Witam,
chciałbym spytac o mozliwosci wyjscia z sytuacji w jakiej się znalazłem. 1,5 roku temu kupiłem działkę z przeznaczeniem pod budowe domu jednorodzinnego. Dzialka byla w taki sposob rowniez wystawiana na portalu z ogloszeniami. Dzialka posiada dostep do drogi publicznej poprzez inna dzialke ktorej jestem wspolwlascicielem i jest przeznaczona w MPZP pod drogę wewnetrzna. Są to dzialki rolne. Dzialke budowlana ktora byla rola udalo mi sie wylaczyc z produkcji rolnej. Po zlozeniu wniosku o PnB Starostwo wydało postanowienie aby uzupelnic wniosek o wylaczenie z produkcji rolnej dzialki ktora sluzy nam za droge wewnetrzna. Problem z tym ze wspolwlasciciel ktory jest rolnikiem i uprawia na przewazajacym obszarze tej dzialki role nie jest zainteresowany wylaczeniem jej z produkcji rolnej ze wzgledu na koszty. I tutaj niestety troche jestem zaskoczony bo z kazda rozmowa z nim mial tego swiadomosc, wyrazil zgode (jako jeden z wielu wspolwlascicieli) na wybudowanie sieci wodociagowej, uzbrojenie dzialki drogowej w siec energytyczna, wpisanie sluzebnosci wodociagow w dzialke.

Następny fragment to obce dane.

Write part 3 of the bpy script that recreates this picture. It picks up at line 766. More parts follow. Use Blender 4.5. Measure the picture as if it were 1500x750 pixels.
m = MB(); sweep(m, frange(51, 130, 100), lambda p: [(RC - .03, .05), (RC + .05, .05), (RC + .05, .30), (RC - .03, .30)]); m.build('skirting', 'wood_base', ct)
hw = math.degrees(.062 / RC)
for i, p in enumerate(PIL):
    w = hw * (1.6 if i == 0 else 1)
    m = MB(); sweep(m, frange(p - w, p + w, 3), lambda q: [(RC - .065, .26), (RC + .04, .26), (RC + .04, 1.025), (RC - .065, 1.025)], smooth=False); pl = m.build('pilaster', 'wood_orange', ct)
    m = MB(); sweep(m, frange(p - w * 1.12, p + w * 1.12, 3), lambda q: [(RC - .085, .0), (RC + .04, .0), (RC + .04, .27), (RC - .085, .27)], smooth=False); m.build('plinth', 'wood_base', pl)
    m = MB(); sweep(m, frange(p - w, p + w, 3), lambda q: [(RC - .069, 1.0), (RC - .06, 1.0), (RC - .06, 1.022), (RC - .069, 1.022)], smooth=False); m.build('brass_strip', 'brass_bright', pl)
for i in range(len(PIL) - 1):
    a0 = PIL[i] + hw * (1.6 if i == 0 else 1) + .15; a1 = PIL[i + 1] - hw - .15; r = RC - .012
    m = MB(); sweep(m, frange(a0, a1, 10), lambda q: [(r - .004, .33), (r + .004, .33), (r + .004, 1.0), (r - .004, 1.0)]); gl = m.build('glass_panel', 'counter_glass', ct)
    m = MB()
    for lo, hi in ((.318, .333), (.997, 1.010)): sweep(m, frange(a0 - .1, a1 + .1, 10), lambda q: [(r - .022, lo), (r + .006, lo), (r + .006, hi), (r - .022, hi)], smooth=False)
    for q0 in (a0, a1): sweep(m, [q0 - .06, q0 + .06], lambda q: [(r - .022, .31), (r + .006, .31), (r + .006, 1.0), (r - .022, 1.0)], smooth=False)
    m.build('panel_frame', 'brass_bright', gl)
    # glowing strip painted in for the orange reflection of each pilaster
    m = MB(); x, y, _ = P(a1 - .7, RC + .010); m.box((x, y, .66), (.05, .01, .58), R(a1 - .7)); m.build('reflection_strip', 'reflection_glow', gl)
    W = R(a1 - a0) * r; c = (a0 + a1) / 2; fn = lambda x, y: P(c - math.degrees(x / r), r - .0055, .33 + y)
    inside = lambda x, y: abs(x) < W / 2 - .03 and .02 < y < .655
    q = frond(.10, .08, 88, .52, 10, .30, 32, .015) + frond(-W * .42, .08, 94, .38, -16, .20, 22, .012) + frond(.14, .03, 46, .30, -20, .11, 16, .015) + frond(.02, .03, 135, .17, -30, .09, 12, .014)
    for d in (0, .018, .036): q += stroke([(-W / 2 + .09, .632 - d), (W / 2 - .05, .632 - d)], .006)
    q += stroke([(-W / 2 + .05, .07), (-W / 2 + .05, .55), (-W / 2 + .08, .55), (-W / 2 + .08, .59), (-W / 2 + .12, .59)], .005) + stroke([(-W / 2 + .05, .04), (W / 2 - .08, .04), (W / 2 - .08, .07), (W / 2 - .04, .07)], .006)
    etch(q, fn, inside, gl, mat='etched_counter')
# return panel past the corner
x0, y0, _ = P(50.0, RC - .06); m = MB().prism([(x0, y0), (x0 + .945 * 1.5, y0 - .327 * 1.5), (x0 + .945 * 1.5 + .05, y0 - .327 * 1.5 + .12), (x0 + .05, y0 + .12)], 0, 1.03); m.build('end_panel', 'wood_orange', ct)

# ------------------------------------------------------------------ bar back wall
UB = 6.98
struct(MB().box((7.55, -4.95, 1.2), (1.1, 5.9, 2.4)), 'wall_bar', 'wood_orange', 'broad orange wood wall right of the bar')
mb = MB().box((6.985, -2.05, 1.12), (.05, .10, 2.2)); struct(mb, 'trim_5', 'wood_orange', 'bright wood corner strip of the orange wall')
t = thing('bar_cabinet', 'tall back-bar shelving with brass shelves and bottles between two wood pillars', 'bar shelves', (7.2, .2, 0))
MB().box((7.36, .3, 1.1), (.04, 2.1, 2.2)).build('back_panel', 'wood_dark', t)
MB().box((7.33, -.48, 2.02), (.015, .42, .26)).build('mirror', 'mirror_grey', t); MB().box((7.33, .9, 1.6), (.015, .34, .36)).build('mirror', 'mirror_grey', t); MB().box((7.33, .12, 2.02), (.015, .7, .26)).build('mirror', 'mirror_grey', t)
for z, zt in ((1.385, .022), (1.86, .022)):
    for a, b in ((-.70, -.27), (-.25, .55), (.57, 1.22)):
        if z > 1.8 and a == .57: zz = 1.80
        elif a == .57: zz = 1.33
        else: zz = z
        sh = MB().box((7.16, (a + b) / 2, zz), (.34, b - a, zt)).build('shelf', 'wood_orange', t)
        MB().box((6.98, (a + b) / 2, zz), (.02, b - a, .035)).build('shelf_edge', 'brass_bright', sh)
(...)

I teraz w tym momencie, wiedzac ze sprzedaje po budowe domu, nie wyraza zgody na wylaczenie jej z produkcji rolnej. Oczywiscie moj blad ze nie zabezpieczylem sie na taka ewentualnsco przy podpisywaniu aktu, ale to juz moje doswiadczenie. Natomiast z zwiazku z moim obecnym problemem mam pytania:
1. Czy napewo Starostwo moze wymagac na mnie wylaczenie dzialki drogowej z produkcji rolnej jesli nie zamierzam zmieniac jej nawierzchni ani dodatkowo utwardzac (nadal bedzie dzialka gruntowa, jej nosnosc jest dla mnie i pojazdow potrzebnych dla budowy odpowiednia), i nadal bedzie wykorzystywana przez wspolwlasciciela w celach rolniczych? Tutaj praktycznie sie nic nie zmienia z nia oprocz mojego dojazdu pojazdem ktory nie jest maszyna rolnicza.
2. W urzedzie dostalem informacje ze moje wylaczyc z produkcji rolnej tylko czesc dzialki co jest dla mnie odpowiednie. Niestety nie moge tego zrobic ja jako sam zgodnie z udzialami i tylko za nie poniesc koszty, wylaczajac z tego wspolwlascicieli. W zwiazku z czym mogbym ewentualnie pokryc koszty przez problematycznego wspolwlasciciela ale chcialbym sie zabezpieczyc jakos aby np w przypadku sprzedazy nastepnej dzialki z przeznaczeniem pod budowe byl zobowiazany splacic poniesione koszty ? Nie wiem np moglbym sie zabezpieczyc jakim roszczeniem na dzialce budowlanej ?
Oczywiscie osobna droga probujemy dojsc jakosc do ugody ale narazie nie rozmowy nie przyblizaja nas do okreslonego celu.